Nah, upacara Ngaben, lanjutnya, merupakan proses penyucian Atma saat meninggalkan badan kasar. “Burung Cendrawasih ini sebagai simbol pelepasan roh dari Panca Mahabhuta dan Panca Tan Matra untuk menuju sumbernya masing-masing,” bebernya.

Kalaupun saat Ngaben tidak menggunakan bade atau wadah, lanjut Jro Anom, penggunaan Manuk Dewata juga tetap diperlukan. Sebab, sesuai esensinya, Manuk Dewata inilah yang mengantarkan sang Atman menuju alam Swah Loka. Dan, saat berangkat ke setra itulah Manuk Dewata digunakan. Pada umumnya orang yang naik wadah atau bade tersebut merupakan keluarga terdekat orang yang meninggal, baik itu anak, cucu, kerabat, maupun saudara. Kerabat mendiang inilah yang akan membawa ubes-ubes yang bermahkotakan Burung Cendrawasih atau Manuk Dewata.

“Saat itulah ubes-ubes yang merupakan sebuah tongkat dan bermahkotakan Burung Cendrawasih atau Manuk Dewata dipergunakan. Manuk Dewata ini diminta pula sebagai pemandu bagi arwah mendiang untuk pergi ke alam sana,” ujar Dosen STAHN Mpu Kuturan Singaraja.

Lalu, mengapa mesti Burung Cendrawasih yang dipergunakan? Jro Anom menegaskan jika Burung Cendrawasih merupakan burung Surga. Sebab keindahan yang dimiliki burung tersebut tiada duanya. Terutama yang jantan, memiliki bulu-bulu yang indah, layaknya bidadari yang turun dari Surga (kayangan).

“Karena keindahan yang tiada tandingannya ini membuat Burung Cendrawasih dinobatkan sebagai burung Surga,” terangnya. Ditekankannya, dalam filosofi Hindu banyak menggunakan simbol yang dijadikan sarana upakara sebuah yadnya. Salah satunya adalah Burung Cendrawasih yang merupakan simbol dari penunjuk jalan Atma menuju Surga.

Lebih lanjut pria asal Desa Kekeran, Kecamatan Busungbiu ini, memaparkan, penggunaan sarana Burung Cendrawasih sebagai sarana upakara sebenarnya sudah tersurat dalam kitab Manawadharmasastra V.42.




“Tuhan itu menciptakan binatang dan tumbuhan untuk tujuan upacara-upacara kurban, dengan maksud untuk kebaikan bumi. Jadi, penggunaan Manuk Dewata atau Burung Cendrawasih untuk sarana upakara memang dibenarkan dalam ajaran Hindu,” ungkapnya.

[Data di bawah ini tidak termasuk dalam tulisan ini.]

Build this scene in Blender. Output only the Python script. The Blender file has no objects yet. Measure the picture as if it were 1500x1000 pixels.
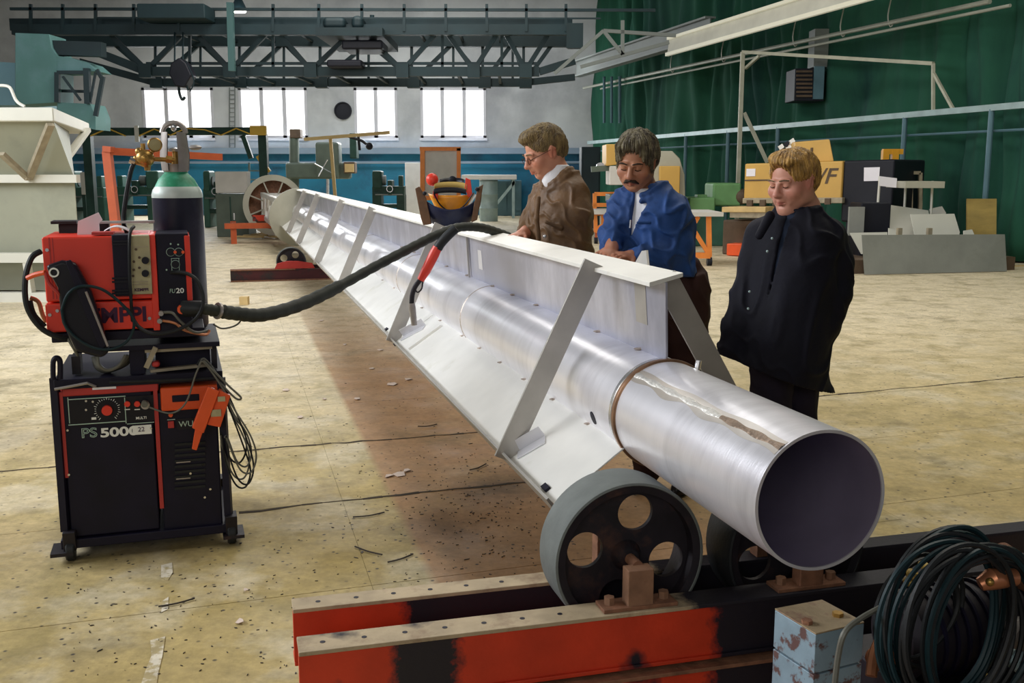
import bpy, bmesh, math, random
import numpy as np
from mathutils import Vector, Matrix
random.seed(7); np.random.seed(7)
scn = bpy.context.scene
COL = scn.collection
# ------------------------------------------------------------------ camera
F_PX = 1500.0; CAM_H = 1.62; PITCH = math.atan(248 / F_PX)
cam_d = bpy.data.cameras.new('camera'); cam = bpy.data.objects.new('camera', cam_d); COL.objects.link(cam)
cam.location = (0, 0, CAM_H); cam.rotation_euler = (math.pi / 2 - PITCH, 0, 0)
cam_d.sensor_width = 36; cam_d.lens = 36; cam_d.clip_start = .05; cam_d.clip_end = 200
scn.camera = cam
# ------------------------------------------------------------------ world and light
w = bpy.data.worlds.new('daylight'); scn.world = w; w.use_nodes = True
bg = w.node_tree.nodes['Background']; bg.inputs[0].default_value = (.93, .96, 1, 1); bg.inputs[1].default_value = 0.30
def area(name, loc, target, sx, sy, power, col):
    d = bpy.data.lights.new(name, 'AREA'); d.shape = 'RECTANGLE'; d.size = sx; d.size_y = sy; d.energy = power; d.color = col
    o = bpy.data.objects.new(name, d); COL.objects.link(o); o.location = loc
    o.rotation_euler = (Vector(target) - Vector(loc)).to_track_quat('-Z', 'Y').to_euler(); return o
area('side_window_light', (-9.5, 5.5, 5.2), (0, 7, .8), 9, 2.6, 1000, (.93, .96, 1))
area('rear_fill_light', (-2.5, -5.5, 4.2), (.8, 4.5, .8), 6, 3.2, 150, (1, .95, .86))  # fill light added behind the camera, no door stands there
area('roof_light_near', (1.5, 7.0, 8.0), (1.5, 7.0, 0), 2.2, 9, 230, (1, .94, .82))
area('roof_light_mid', (-2.5, 19, 8.0), (-2.5, 19, 0), 5, 8, 700, (1, .97, .92))
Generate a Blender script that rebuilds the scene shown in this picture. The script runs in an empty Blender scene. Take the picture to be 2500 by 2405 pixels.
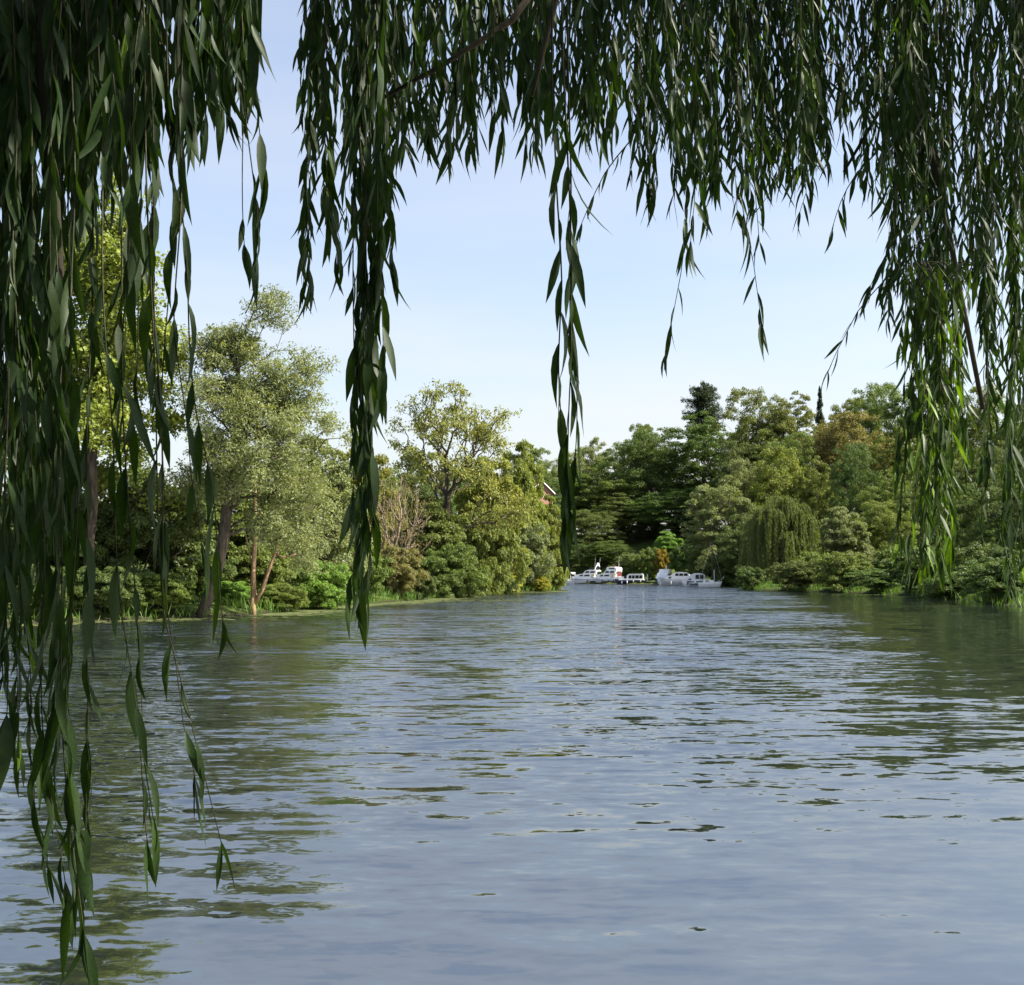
import bpy, math, random
import numpy as np
from mathutils import Vector, Matrix

sc = bpy.context.scene
COL = sc.collection
R = math.radians

# ------------------------------------------------------------------ camera
FPX, CX, CY = 3000.0, 1250.0, 1202.5       # photograph pixels (2500 x 2405)
CAMH = 2.5
PITCH = math.atan(197.5 / FPX)
cam_d = bpy.data.cameras.new('camera')
cam = bpy.data.objects.new('camera', cam_d)
COL.objects.link(cam)
cam.location = (0, 0, CAMH)
cam.rotation_euler = (math.pi / 2 + PITCH, 0, 0)
cam_d.sensor_fit = 'HORIZONTAL'
cam_d.sensor_width = 36
cam_d.lens = FPX / 2500 * 36
cam_d.clip_start = 0.05
cam_d.clip_end = 6000
sc.camera = cam

# ------------------------------------------------------------------ light
SUN_EL, SUN_AZ = R(47), R(97)              # azimuth clockwise from +Y (the view direction)
world = bpy.data.worlds.new('World')
sc.world = world
world.use_nodes = True
wn, wl = world.node_tree.nodes, world.node_tree.links
wn.clear()
w_out = wn.new('ShaderNodeOutputWorld')
w_bg = wn.new('ShaderNodeBackground')
w_bg.inputs['Strength'].default_value = 0.082
sky = wn.new('ShaderNodeTexSky')
sky.sky_type = 'NISHITA'
sky.sun_disc = False
sky.sun_elevation = SUN_EL
sky.sun_rotation = SUN_AZ
sky.air_density = 1.0
sky.dust_density = 2.4
sky.ozone_density = 1.6
# thin high veil of cirrus
tc = wn.new('ShaderNodeTexCoord')
mp = wn.new('ShaderNodeMapping')
mp.inputs['Scale'].default_value = (1.0, 1.0, 6.0)
mp.inputs['Rotation'].default_value = (0.05, 0.04, 0.3)
nz = wn.new('ShaderNodeTexNoise')
nz.inputs['Scale'].default_value = 1.6
nz.inputs['Detail'].default_value = 5
nz.inputs['Roughness'].default_value = 0.55
rp = wn.new('ShaderNodeValToRGB')
rp.color_ramp.elements[0].position = 0.30
rp.color_ramp.elements[0].color = (0.16, 0.16, 0.16, 1)
rp.color_ramp.elements[1].position = 0.75
rp.color_ramp.elements[1].color = (0.62, 0.62, 0.62, 1)
mx = wn.new('ShaderNodeMix')
mx.data_type = 'RGBA'
mx.inputs[7].default_value = (3.9, 3.7, 3.5, 1)
wl.new(tc.outputs['Generated'], mp.inputs['Vector'])
wl.new(mp.outputs['Vector'], nz.inputs['Vector'])
wl.new(nz.outputs['Fac'], rp.inputs['Fac'])
sz_ = wn.new('ShaderNodeSeparateXYZ'); wl.new(tc.outputs['Generated'], sz_.inputs[0])
fade = wn.new('ShaderNodeMapRange')          # the veil thickens towards the horizon
fade.inputs[1].default_value = 0.05; fade.inputs[2].default_value = 0.55
fade.inputs[3].default_value = 1.15; fade.inputs[4].default_value = 0.25
wl.new(sz_.outputs['Z'], fade.inputs[0])
vm = wn.new('ShaderNodeMath'); vm.operation = 'MULTIPLY'
wl.new(rp.outputs['Color'], vm.inputs[0]); wl.new(fade.outputs[0], vm.inputs[1])
wl.new(vm.outputs[0], mx.inputs[0])
wl.new(sky.outputs['Color'], mx.inputs[6])
wl.new(mx.outputs[2], w_bg.inputs['Color'])
wl.new(w_bg.outputs['Background'], w_out.inputs['Surface'])

sun_d = bpy.data.lights.new('sun', 'SUN')
sun_d.energy = 5.0
sun_d.angle = R(0.5)
sun_d.color = (1.0, 0.93, 0.80)
sun = bpy.data.objects.new('sun', sun_d)
COL.objects.link(sun)
SDIR = Vector((math.cos(SUN_EL) * math.sin(SUN_AZ), math.cos(SUN_EL) * math.cos(SUN_AZ), math.sin(SUN_EL)))
sun.rotation_euler = SDIR.to_track_quat('Z', 'Y').to_euler()
sun.location = (60, 20, 60)

sc.view_settings.view_transform = 'Standard'
sc.view_settings.look = 'None'
sc.view_settings.gamma = 1
sc.view_settings.use_curve_mapping = False
sc.view_settings.exposure = 1.7
sc.cycles.max_bounces = 6
sc.cycles.diffuse_bounces = 3
sc.cycles.glossy_bounces = 3
sc.cycles.transmission_bounces = 4
sc.cycles.sample_clamp_indirect = 6

# ------------------------------------------------------------------ helpers
def ray(px, py):
    u, v = (px - CX) / FPX, (CY - py) / FPX
    return np.array([u, math.cos(PITCH) - v * math.sin(PITCH), math.sin(PITCH) + v * math.cos(PITCH)])

def at(px, py, d):
    r = ray(px, py)
    return np.array([0, 0, CAMH]) + r * (d / r[1])

def topix(P):
    P = np.asarray(P, float).reshape(-1, 3) - np.array([0, 0, CAMH])
    f = P[:, 1] * math.cos(PITCH) + P[:, 2] * math.sin(PITCH)
    v = -P[:, 1] * math.sin(PITCH) + P[:, 2] * math.cos(PITCH)
    f = np.where(f < 1e-3, 1e-3, f)
    return CX + FPX * P[:, 0] / f, CY - FPX * v / f, f

def smooth(a, b, x):
    t = np.clip((x - a) / (b - a), 0, 1)
    return t * t * (3 - 2 * t)

def nrm(v):
    return v / np.maximum(np.linalg.norm(v, axis=-1, keepdims=True), 1e-9)

def tag(o, label=None, cat=None, group=None, kind=None):
    if label: o['label'] = label
    if cat: o['category'] = cat
    if group: o['group'] = group
    if kind: o['kind'] = kind
    return o

def link(name, data, parent=None, mat=None):
    o = bpy.data.objects.new(name, data)
    COL.objects.link(o)
    if mat is not None and not data.materials:
        data.materials.append(mat)
    if parent is not None:
        o.parent = parent
    return o

def empty(name, loc=(0, 0, 0), rz=0.0):
    o = bpy.data.objects.new(name, None)
    o.empty_display_size = 0.3
    COL.objects.link(o)
    o.location = loc
    o.rotation_euler = (0, 0, rz)
    return o

def mesh_np(name, V, loops, sizes, mat=None, smooth_shade=False, attrs=None, fattrs=None):
    V = np.ascontiguousarray(V, dtype=np.float32)
    loops = np.ascontiguousarray(loops, dtype=np.int32).ravel()
    sizes = np.ascontiguousarray(sizes, dtype=np.int32)
    me = bpy.data.meshes.new(name)
    me.vertices.add(len(V))
    me.vertices.foreach_set('co', V.ravel())
    me.loops.add(len(loops))
    me.loops.foreach_set('vertex_index', loops)
    me.polygons.add(len(sizes))
    st = np.concatenate([[0], np.cumsum(sizes)[:-1]]).astype(np.int32)
    me.polygons.foreach_set('loop_start', st)
    try:
        me.polygons.foreach_set('loop_total', sizes)
    except Exception:
        pass
    me.polygons.foreach_set('use_smooth', np.full(len(sizes), smooth_shade, dtype=bool))
    for k, a in (fattrs or {}).items():
        at_ = me.attributes.new(k, 'FLOAT', 'FACE')
        at_.data.foreach_set('value', np.ascontiguousarray(a, dtype=np.float32))
    me.update(calc_edges=True)
    if mat: me.materials.append(mat)
    return me

class MB:
    """collects polygons, builds one mesh"""
    def __init__(s):
        s.v, s.l, s.n = [], [], []
        s.c = 0
    def add(s, V, F):
        V = np.asarray(V, float).reshape(-1, 3)
        for f in F:
            s.l.extend([i + s.c for i in f]); s.n.append(len(f))
        s.v.append(V); s.c += len(V)
        return s
    def box(s, c, size, rz=0.0):
        x, y, z = [q / 2 for q in size]
        P = np.array([[-x,-y,-z],[x,-y,-z],[x,y,-z],[-x,y,-z],[-x,-y,z],[x,-y,z],[x,y,z],[-x,y,z]])
        ca, sa = math.cos(rz), math.sin(rz)
        P = P @ np.array([[ca, sa, 0], [-sa, ca, 0], [0, 0, 1]]) + np.array(c)
        return s.add(P, [(0,3,2,1),(4,5,6,7),(0,1,5,4),(1,2,6,5),(2,3,7,6),(3,0,4,7)])
    def prism(s, prof, y0, y1):
        """profile in x-z extruded along y"""
        n = len(prof)
        P = [(x, y0, z) for x, z in prof] + [(x, y1, z) for x, z in prof]
        F = [tuple(range(n)), tuple(range(2 * n - 1, n - 1, -1))]
        F += [(i, i + n, (i + 1) % n + n, (i + 1) % n) for i in range(n)]
        return s.add(P, F)
    def tube(s, pts, rad, n=6, cap=True):
        P = np.asarray(pts, float)
        rad = np.broadcast_to(np.asarray(rad, float), (len(P),))
        T = nrm(np.gradient(P, axis=0))
        ref = np.array([0.31, 0.93, 0.17])
        A = nrm(np.cross(T, ref)); B = np.cross(T, A)
        ang = np.arange(n) * 2 * math.pi / n
        V = (P[:, None] + rad[:, None, None] * (np.cos(ang)[None, :, None] * A[:, None] + np.sin(ang)[None, :, None] * B[:, None])).reshape(-1, 3)
        F = []
        for i in range(len(P) - 1):
            for j in range(n):
                k = (j + 1) % n
                F.append((i*n+j, i*n+k, (i+1)*n+k, (i+1)*n+j))
        if cap:
            F.append(tuple(range(n))[::-1]); F.append(tuple((len(P)-1)*n + j for j in range(n)))
        return s.add(V, F)
    def mesh(s, name, mat=None, smooth_shade=False):
        return mesh_np(name, np.concatenate(s.v), s.l, s.n, mat, smooth_shade)
    def build(s, name, mat, parent=None, smooth_shade=False):
        return link(name, s.mesh(name, mat, smooth_shade), parent)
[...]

Meski sangat dibutuhkan dalam upacara Ngaben, namun tidak semua orang bisa memiliki Manuk Dewata karena satwa yang dilindungi. “Karena ini burung langka dan dilindungi, jadi tidak semua bisa memiliki Manuk Dewata. Selain langka juga harganya sangat mahal. Paling didominasi oleh griya khususnya para sulinggih. Nanti jika ada pengabenan barulah umat bisa meminjam untuk sarana upakara. Tempat menyimpan Manuk Dewata pun harus dibuat khusus, tidak sembarangan,” katanya.

Jro Anom menambahkan, tak jarang Manuk Dewata dihias dengan berbagai aksesoris sesuai dengan kebutuhan. Bahkan, aksesoris emas di badan burung kerap dipasang agar mempercantik tampilan dari Manuk Dewata ini sebagai pengantar roh yang telah meninggal.